───── Dataset excerpt

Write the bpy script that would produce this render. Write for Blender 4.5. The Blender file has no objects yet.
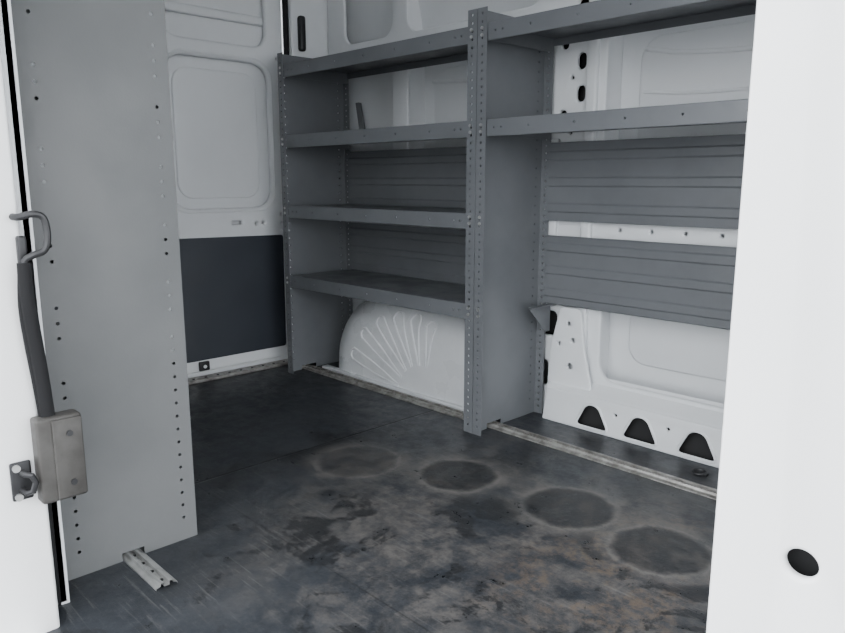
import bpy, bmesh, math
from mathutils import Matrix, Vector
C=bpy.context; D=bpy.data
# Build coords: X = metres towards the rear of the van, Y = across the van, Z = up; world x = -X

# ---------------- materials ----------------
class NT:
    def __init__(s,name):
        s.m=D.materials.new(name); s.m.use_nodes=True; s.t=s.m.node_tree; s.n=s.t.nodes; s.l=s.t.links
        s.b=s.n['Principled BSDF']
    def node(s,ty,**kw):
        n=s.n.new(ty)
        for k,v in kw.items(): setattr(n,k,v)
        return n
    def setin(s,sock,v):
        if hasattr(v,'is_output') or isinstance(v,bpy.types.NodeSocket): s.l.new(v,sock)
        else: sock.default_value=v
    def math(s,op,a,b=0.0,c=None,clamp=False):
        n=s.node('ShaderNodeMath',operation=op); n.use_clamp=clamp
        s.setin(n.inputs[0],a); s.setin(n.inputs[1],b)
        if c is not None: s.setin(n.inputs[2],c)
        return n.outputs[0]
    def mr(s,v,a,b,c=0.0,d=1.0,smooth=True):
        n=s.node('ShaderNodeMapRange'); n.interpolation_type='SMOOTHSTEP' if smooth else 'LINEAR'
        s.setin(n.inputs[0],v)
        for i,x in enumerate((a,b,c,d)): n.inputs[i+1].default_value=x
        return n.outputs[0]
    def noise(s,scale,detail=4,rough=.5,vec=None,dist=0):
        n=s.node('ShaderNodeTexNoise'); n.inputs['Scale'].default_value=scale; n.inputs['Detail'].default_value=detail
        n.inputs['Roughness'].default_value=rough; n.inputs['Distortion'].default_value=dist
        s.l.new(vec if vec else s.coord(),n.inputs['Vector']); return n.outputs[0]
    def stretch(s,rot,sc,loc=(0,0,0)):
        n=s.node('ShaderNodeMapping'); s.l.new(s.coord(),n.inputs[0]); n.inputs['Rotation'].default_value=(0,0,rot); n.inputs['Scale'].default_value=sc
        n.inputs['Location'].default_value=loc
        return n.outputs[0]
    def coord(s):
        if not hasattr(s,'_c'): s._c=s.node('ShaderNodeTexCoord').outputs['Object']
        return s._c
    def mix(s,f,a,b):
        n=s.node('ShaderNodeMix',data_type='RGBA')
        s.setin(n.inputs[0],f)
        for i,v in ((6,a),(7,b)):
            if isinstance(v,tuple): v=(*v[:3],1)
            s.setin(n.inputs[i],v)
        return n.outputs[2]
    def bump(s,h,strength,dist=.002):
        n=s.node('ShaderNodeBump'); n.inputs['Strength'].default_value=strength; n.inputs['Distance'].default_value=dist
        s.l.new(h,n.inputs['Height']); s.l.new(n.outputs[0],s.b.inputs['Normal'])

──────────

Replicate the material above verbatim; images stay out of the copy.

■ Problem solution
Write the bpy script that would produce this render. Write for Blender 4.5. The Blender file has no objects yet.
import bpy, bmesh, math
from mathutils import Matrix, Vector
C=bpy.context; D=bpy.data
# Build coords: X = metres towards the rear of the van, Y = across the van, Z = up; world x = -X

# ---------------- materials ----------------
class NT:
    def __init__(s,name):
        s.m=D.materials.new(name); s.m.use_nodes=True; s.t=s.m.node_tree; s.n=s.t.nodes; s.l=s.t.links
        s.b=s.n['Principled BSDF']
    def node(s,ty,**kw):
        n=s.n.new(ty)
        for k,v in kw.items(): setattr(n,k,v)
        return n
    def setin(s,sock,v):
        if hasattr(v,'is_output') or isinstance(v,bpy.types.NodeSocket): s.l.new(v,sock)
        else: sock.default_value=v
    def math(s,op,a,b=0.0,c=None,clamp=False):
        n=s.node('ShaderNodeMath',operation=op); n.use_clamp=clamp
        s.setin(n.inputs[0],a); s.setin(n.inputs[1],b)
        if c is not None: s.setin(n.inputs[2],c)
        return n.outputs[0]
    def mr(s,v,a,b,c=0.0,d=1.0,smooth=True):
        n=s.node('ShaderNodeMapRange'); n.interpolation_type='SMOOTHSTEP' if smooth else 'LINEAR'
        s.setin(n.inputs[0],v)
        for i,x in enumerate((a,b,c,d)): n.inputs[i+1].default_value=x
        return n.outputs[0]
    def noise(s,scale,detail=4,rough=.5,vec=None,dist=0):
        n=s.node('ShaderNodeTexNoise'); n.inputs['Scale'].default_value=scale; n.inputs['Detail'].default_value=detail
        n.inputs['Roughness'].default_value=rough; n.inputs['Distortion'].default_value=dist
        s.l.new(vec if vec else s.coord(),n.inputs['Vector']); return n.outputs[0]
    def stretch(s,rot,sc,loc=(0,0,0)):
        n=s.node('ShaderNodeMapping'); s.l.new(s.coord(),n.inputs[0]); n.inputs['Rotation'].default_value=(0,0,rot); n.inputs['Scale'].default_value=sc
        n.inputs['Location'].default_value=loc
        return n.outputs[0]
    def coord(s):
        if not hasattr(s,'_c'): s._c=s.node('ShaderNodeTexCoord').outputs['Object']
        return s._c
    def mix(s,f,a,b):
        n=s.node('ShaderNodeMix',data_type='RGBA')
        s.setin(n.inputs[0],f)
        for i,v in ((6,a),(7,b)):
            if isinstance(v,tuple): v=(*v[:3],1)
            s.setin(n.inputs[i],v)
        return n.outputs[2]
    def bump(s,h,strength,dist=.002):
        n=s.node('ShaderNodeBump'); n.inputs['Strength'].default_value=strength; n.inputs['Distance'].default_value=dist
        s.l.new(h,n.inputs['Height']); s.l.new(n.outputs[0],s.b.inputs['Normal'])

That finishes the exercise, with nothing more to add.